I looked up and gazed again at the shadow on the wall. (85-86)

I love that section. It’s kind of embarrassing to admit, but I quoted the Sheep Man from this section in the high school yearbook my senior year. Birnbaum does amazing work with his weird, no-spacing style and with the actual language he gives the Sheep Man to say. However, he does make a few changes – an interesting rearrangement and a cut of a significant section:

「どうすればいいんだろう、僕は?」

「あんたはこれまでにいろんなものを失ってきた。いろんな大事なものを失ってきた。それが誰のせいかというのは問題じゃない。問題はあんたがそれにくっつけたものにある。あんたは何かを失うたびに、そこに別の何かをくっつけて置いてきてしまったんだ。まるでしるしみたいにね。あんたはそんなことするべきじゃなかったんだ。あんたは自分のためにとっておくべき物までそこに置いてきてしまったんだな。そうすることによって、あんた自身も少しずつ磨り減ってきたんだ。どうしてかな?どうしてそんなことをしたんだろう?」

「わからないね」

「でも、たぶんそれはどうしようもないことだったんだろうね。何か運命のようなさ。なんというか、うまい言葉が思いつかないけど......」

「傾向」と僕は言ってみた。

「そう、それだよ。傾向。おいらは思うんだよ。もう一度人生をやりなおしても、あんたはきっとまた同じことをするだろうってね。それが傾向っていうもんだよ。そしてその傾向というものは、ある地点を超えると、もうもとに戻れなくなっちまうんだ。手遅れなんだ。そういうのはおいらにも何ともしてあげられない。おいらにできることはここの番をすることと、いろんなものを繋げることだけだよ。それ以上のことは何もできない。」

「どうすればいいんだろう、僕は?」と僕は前と同じ質問をもう一度してみた。

「さっきも言ったように、おいらも出来るだけのことはするよ。あんたが上手く繋がれるように、やってみる」と羊男は言った。「でもそれだけじゃ足りない。あんたも出来るだけのことをやらなくちゃいけない。じっと座ってものを考えているだけじゃ駄目なんだ。そんなことしてたって何処にもいけないんだ。わかるかい?」

「わかるよ」と僕は言った。「それで僕はいったいどうすればいいんだろう?」

「踊るんだよ」羊男は言った。「音楽の鳴っている間はとにかく踊り続けるんだ。おいらの言ってることはわかるかい?踊るんだ。踊り続けるんだ。何故踊るかなんて考えちゃいけない。意味なんてことは考えちゃいけない。意味なんてもともとないんだ。そんなことを考えだしたら足が停まる。一度足が停まったら、もうおいらには何ともしてあげられなくなってしまう。あんたの繋がりはもう何もなくなってしまう。永遠になくなってしまうんだよ。そうするとあんたはこっちの世界の中でしか生きていけなくなってしまう。どんどんこっちの世界に引き込まれてしまうんだ。だから足を停めちゃいけない。どれだけ馬鹿馬鹿しく思えても、そんなこと気にしちゃいけない。きちんとステップを踏んで踊り続けるんだよ。そして固まってしまったものを少しずつでもいいからほぐしていくんだよ。まだ手遅れになっていないものもあるはずだ。使えるものは全部使うんだよ。ベストを尽くすんだよ。怖がることは何もない。あんたはたしかに疲れている。疲れで、脅えている。誰にでもそういう時がある。何もかもが間違っているように感じられるんだ。だから足が停まってしまう」

僕は目を上げて、また壁の上の影をしばらく見つめた。 (131-133)

Put that into the Morales Translation Machine, and you get:

“What should I be doing, then?”

“You’ve lost a lot of things on your way here. Lost a heap of important things. And it ain’t worth worrying over whose fault it is. But you did have a lot of things attached to what you lost. Whenever you lost something, you left behind something else attached to it. Almost like a *sign* of some sort. That you shouldn’ta done. You left behind things that you should’ve kept for yourself. And by doing that, you gradually wore yourself down. Now why was that? Why would you go and do something like that?”

“I dunno.”

“Maybe it couldn’ta been helped. Something like fate, ‘er, whaddya call it…can’t think of a good word for ‘er…”

“Tendencies,” I offered.

“Yep, that’s it. Tendencies. That’s what we think it is. Even if you did your whole life over again, you’d end up doing the same things again. That’s what tendencies are. And once you go beyond a certain point, those tendencies prevent you from ever getting back. It’s too late. Even we can’t do anything for you after that. All we can do is watch over this place, and connect all sorts of things. Can’t do anything else.

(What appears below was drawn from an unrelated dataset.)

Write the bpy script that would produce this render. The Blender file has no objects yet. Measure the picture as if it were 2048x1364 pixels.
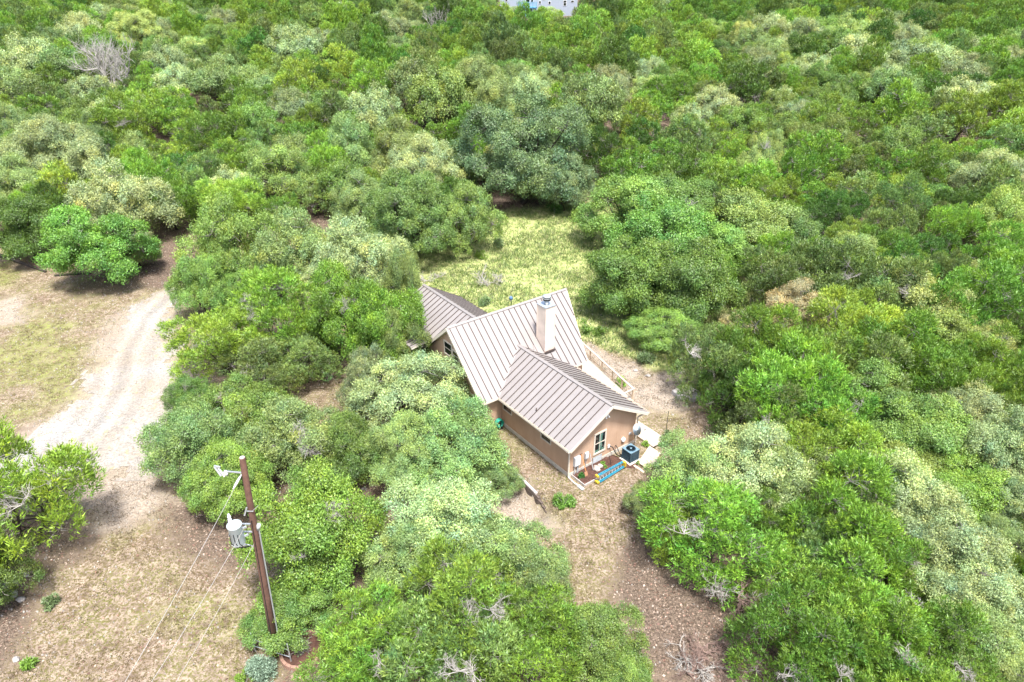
import bpy, math, random
import numpy as np
from mathutils import Vector, Matrix

# ------------------------------------------------------------------ camera, light, exposure
SC = bpy.context.scene
COL = SC.collection
F_PX, PITCH, CAM_H = 1366.3, 0.5028, 29.875          # focal length in px of a 2048 px wide frame
cam_d = bpy.data.cameras.new("camera"); cam = bpy.data.objects.new("camera", cam_d); COL.objects.link(cam)
cam_d.sensor_width = 36.0; cam_d.lens = F_PX / 2048.0 * 36.0
cam_d.clip_start = 0.5; cam_d.clip_end = 3000
cam.location = (0, 0, CAM_H); cam.rotation_euler = (math.pi / 2 - PITCH, 0, 0)
SC.camera = cam

SUN_EL, SUN_AZ = 68.0, 160.0                          # azimuth measured clockwise from +y (towards +x)
world = bpy.data.worlds.new("World"); SC.world = world; world.use_nodes = True
wn = world.node_tree.nodes; wl = world.node_tree.links
bg = wn["Background"]
sky = wn.new("ShaderNodeTexSky"); sky.sky_type = 'NISHITA'; sky.sun_disc = False
sky.sun_elevation = math.radians(SUN_EL); sky.sun_rotation = math.radians(SUN_AZ)
sky.air_density = 1.0; sky.dust_density = 4.0; sky.ozone_density = 0.2
wl.new(sky.outputs[0], bg.inputs[0]); bg.inputs[1].default_value = 0.13
sun_d = bpy.data.lights.new("sun", 'SUN'); sun_d.energy = 3.0; sun_d.angle = math.radians(9); sun_d.color = (1.0, 0.98, 0.95)
sun = bpy.data.objects.new("sun", sun_d); COL.objects.link(sun)
sv = Vector((math.sin(math.radians(SUN_AZ)) * math.cos(math.radians(SUN_EL)), math.cos(math.radians(SUN_AZ)) * math.cos(math.radians(SUN_EL)), math.sin(math.radians(SUN_EL))))
sun.rotation_euler = sv.to_track_quat('Z', 'Y').to_euler(); sun.location = (30, 0, 60)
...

“What should I be doing, then?” I said, asking again the same question as before.

As I told you before, we’ll do all we can for you. Everything we can, so you can get connected well,” the Sheep Man said. “But that’s not enough on its own. You’ve gotta do all you can as well. Can’t just sit around thinking about stuff the whole time. Do that and you won’t get anywhere. You understand?”

“I understand,” I said. “So what exactly is it I need to do?”

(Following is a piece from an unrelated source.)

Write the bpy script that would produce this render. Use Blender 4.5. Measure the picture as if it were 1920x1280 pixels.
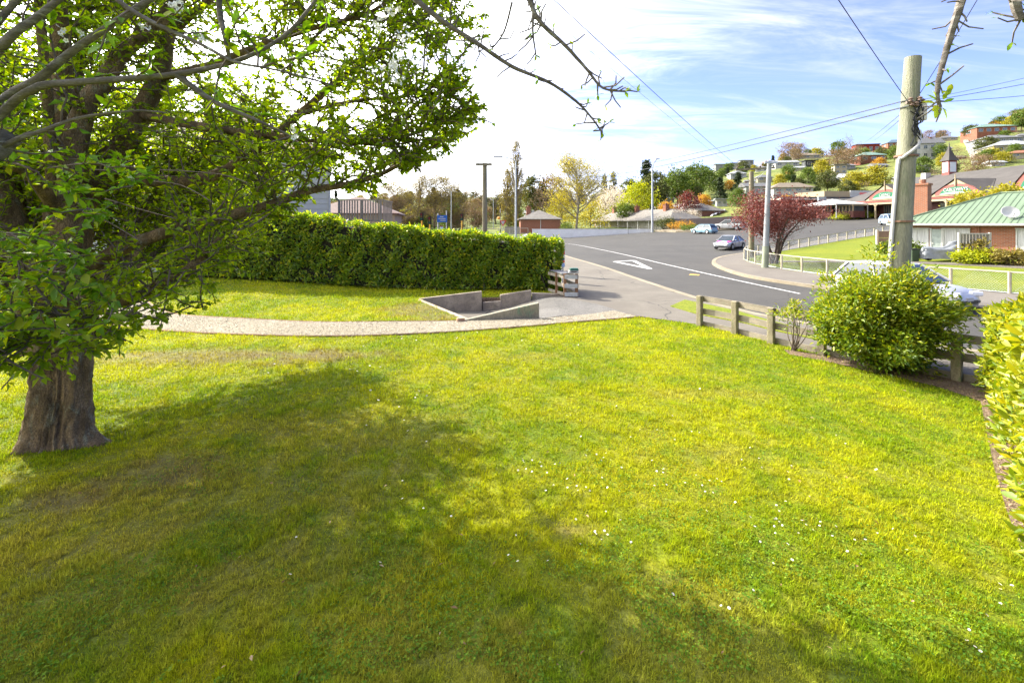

“Dance,” the Sheep Man said. “Just dance while the music’s playing. You get what we’re saying? Dance. Keep dancing. Don’t think about why you’re dancing. Don’t think about what it means. Think about that and yer feet’ll stop. Yer feet stop, and there’s nothing we can do for you. All yer connections go poof and are gone. Gone forever. Let that happen, and you’ll only be able to live in this world. You’ll gradually be pulled into this world. So don’t stop your feet. No matter how silly you think it is, don’t pay any attention to that. Keep dancing all the right steps. And loosen up all the things that have tightened, just a little at a time is fine. There’s gotta be some things it ain’t too late to save. Use everything ya can. Do your best. There’s nothing to be afraid of. You’re definitely tired. And because of that you’re scared. Everybody’s got times like that. Everything feels like it’s wrong. And that’s why your feet stop.”

I lifted my eyes and stared at the shadows on the top of the wall again for a second.

I’ve underlined all the sections that are unaccounted for. Nothing too major missing except for the “You’ll only be able to live in this world” section. Birnbaum doesn’t cut all of this from the chapter; earlier there is a long section where the Sheep Man explains that Boku is a part of “this world.” This section is just another prompt that links the conversation more smoothly to Boku’s question, “What is *this world* you keep talking about?”

The most notable change is that Boku is the one who comes up with the word “tendencies.” The Sheep Man slips, can’t think of the word, and Boku supplies it. I wonder if the lack of spacing would have made it difficult to get across the rhythm of that exchange.

No major complaints or lessons from me this week. Just further realization that translation might be the most interesting thing to do in the world.